My favourite thing about Starseed is the way Bob Wilson keeps coming back to the subject of plant telepathy. I imagine he'd now use the term 'plant resonance', but it's fun to read something which makes me feel like I'm back in the 1970s. I once worked in a greenhouse which had nothing but exotic orchids...It's the nearest I ever felt to The Day of the Triffids. Some of these flowers were so mesmerising.
I don't want to leave the wrong impression. "Starseed" is actually very clean compared to many books I read; I am most of the way through, and I have found few mistakes and typos. I'm interested in the work that went into preparing it; I'll see if Rasa wants to talk about it.
Iain Spence:
I found your feedback positive & I had no idea that native Americans still ate buffalo meat, albeit rarely. I'm feeling a bit guilty now for not reading Bury my Heart...it's been sitting in my house for years, but it looks like a heavy sombre read.

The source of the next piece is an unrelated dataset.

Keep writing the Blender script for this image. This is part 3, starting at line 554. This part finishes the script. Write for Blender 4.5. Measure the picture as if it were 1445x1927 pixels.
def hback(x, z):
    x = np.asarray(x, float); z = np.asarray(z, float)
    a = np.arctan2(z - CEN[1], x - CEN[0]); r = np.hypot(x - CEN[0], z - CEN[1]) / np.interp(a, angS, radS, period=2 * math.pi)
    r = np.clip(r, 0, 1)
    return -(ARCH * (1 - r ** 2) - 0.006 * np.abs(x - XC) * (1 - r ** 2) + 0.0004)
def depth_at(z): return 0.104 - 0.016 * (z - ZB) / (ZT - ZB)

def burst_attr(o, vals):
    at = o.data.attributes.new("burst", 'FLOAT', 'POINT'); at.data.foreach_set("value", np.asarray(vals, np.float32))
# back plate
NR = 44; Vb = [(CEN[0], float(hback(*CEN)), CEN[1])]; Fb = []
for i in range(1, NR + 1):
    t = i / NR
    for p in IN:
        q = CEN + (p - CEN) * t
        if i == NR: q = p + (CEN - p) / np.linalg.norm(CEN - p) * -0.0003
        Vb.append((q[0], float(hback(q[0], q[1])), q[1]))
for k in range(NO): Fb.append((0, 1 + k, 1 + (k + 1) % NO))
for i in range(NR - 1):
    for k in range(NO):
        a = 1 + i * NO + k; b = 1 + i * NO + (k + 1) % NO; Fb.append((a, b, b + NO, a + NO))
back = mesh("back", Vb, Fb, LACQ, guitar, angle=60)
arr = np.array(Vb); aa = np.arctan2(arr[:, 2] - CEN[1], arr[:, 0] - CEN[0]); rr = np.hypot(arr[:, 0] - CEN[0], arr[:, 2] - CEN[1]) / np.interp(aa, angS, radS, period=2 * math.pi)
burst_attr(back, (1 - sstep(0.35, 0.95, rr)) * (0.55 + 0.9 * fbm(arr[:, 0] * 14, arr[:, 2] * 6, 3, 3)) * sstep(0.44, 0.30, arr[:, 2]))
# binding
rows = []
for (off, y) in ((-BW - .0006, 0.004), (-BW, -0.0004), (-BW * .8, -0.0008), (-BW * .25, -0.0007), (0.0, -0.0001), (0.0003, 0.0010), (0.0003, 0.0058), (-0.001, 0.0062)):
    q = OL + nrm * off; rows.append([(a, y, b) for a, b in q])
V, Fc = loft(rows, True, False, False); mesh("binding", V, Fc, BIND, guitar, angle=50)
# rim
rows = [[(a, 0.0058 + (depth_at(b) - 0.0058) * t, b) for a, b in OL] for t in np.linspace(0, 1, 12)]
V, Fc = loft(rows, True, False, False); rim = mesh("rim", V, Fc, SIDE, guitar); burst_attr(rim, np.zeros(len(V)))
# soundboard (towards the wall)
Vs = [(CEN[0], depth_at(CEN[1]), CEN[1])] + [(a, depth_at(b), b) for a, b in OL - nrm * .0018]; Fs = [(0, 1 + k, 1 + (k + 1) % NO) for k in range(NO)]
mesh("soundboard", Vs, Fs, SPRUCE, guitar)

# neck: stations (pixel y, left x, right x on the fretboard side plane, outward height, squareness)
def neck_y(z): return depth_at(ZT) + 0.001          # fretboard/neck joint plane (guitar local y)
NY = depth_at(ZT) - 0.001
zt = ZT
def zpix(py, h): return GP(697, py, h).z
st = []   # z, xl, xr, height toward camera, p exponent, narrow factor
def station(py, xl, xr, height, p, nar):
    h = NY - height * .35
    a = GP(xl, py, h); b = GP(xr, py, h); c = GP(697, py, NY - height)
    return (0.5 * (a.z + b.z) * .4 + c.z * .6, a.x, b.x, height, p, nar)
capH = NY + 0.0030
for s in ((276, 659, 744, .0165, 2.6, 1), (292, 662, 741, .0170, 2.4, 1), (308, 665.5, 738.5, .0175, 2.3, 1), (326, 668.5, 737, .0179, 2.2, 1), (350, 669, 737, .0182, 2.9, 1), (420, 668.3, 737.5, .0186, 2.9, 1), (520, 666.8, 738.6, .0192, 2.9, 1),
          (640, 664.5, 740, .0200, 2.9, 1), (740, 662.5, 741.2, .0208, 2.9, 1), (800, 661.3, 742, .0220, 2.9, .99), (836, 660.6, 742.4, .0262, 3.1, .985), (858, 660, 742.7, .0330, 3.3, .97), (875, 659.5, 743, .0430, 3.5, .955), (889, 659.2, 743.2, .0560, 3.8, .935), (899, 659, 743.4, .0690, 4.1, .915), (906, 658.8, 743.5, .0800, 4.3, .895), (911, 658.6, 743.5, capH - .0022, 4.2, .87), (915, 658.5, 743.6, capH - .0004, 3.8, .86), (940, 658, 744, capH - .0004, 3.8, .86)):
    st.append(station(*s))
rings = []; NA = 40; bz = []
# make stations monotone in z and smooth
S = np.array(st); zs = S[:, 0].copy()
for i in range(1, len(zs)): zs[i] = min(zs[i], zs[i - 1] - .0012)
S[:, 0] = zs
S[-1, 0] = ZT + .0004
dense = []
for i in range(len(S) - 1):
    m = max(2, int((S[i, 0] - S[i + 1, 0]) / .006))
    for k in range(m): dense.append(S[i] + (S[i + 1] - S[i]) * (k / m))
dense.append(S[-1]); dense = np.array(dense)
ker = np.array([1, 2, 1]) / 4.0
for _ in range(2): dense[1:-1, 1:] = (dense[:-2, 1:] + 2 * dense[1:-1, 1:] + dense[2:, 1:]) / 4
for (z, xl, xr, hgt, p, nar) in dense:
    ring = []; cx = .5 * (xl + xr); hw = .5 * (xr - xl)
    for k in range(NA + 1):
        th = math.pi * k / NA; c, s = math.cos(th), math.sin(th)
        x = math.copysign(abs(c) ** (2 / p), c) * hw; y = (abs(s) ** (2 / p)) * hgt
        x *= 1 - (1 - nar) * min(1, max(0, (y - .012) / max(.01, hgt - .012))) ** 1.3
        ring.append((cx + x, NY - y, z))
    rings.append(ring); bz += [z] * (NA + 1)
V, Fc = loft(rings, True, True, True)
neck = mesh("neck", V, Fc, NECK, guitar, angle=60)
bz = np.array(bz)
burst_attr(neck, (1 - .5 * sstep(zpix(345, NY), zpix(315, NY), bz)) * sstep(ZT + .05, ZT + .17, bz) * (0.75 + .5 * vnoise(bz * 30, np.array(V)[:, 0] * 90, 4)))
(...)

Missed typos always stick out like a sore thumb for those of us tasked with weeding them out. I think Rasa does a great (fast) job of catching up with them.
I just finished reading JK Rowling's Troubled Blood last week and it has several spelling mistakes. That's especially strange considering it's in the UK top 10 bestselling HBs in fiction. So I imagine most folks will likely give Hilaritas a little patience : )
Thanks, Tom, for the two corrections you mentioned. Iain, is correct, that it is relatively easy to make these corrections to the text. I've already collected some from the amazingly astute Eric Wagner who never fails to find some typos in our new publications! And, yes, let me have some questions about the whole preparation. I'd be happy to tell you what I can.
Thank you for the kind words, Rasa, and for creating Hilaritas Press.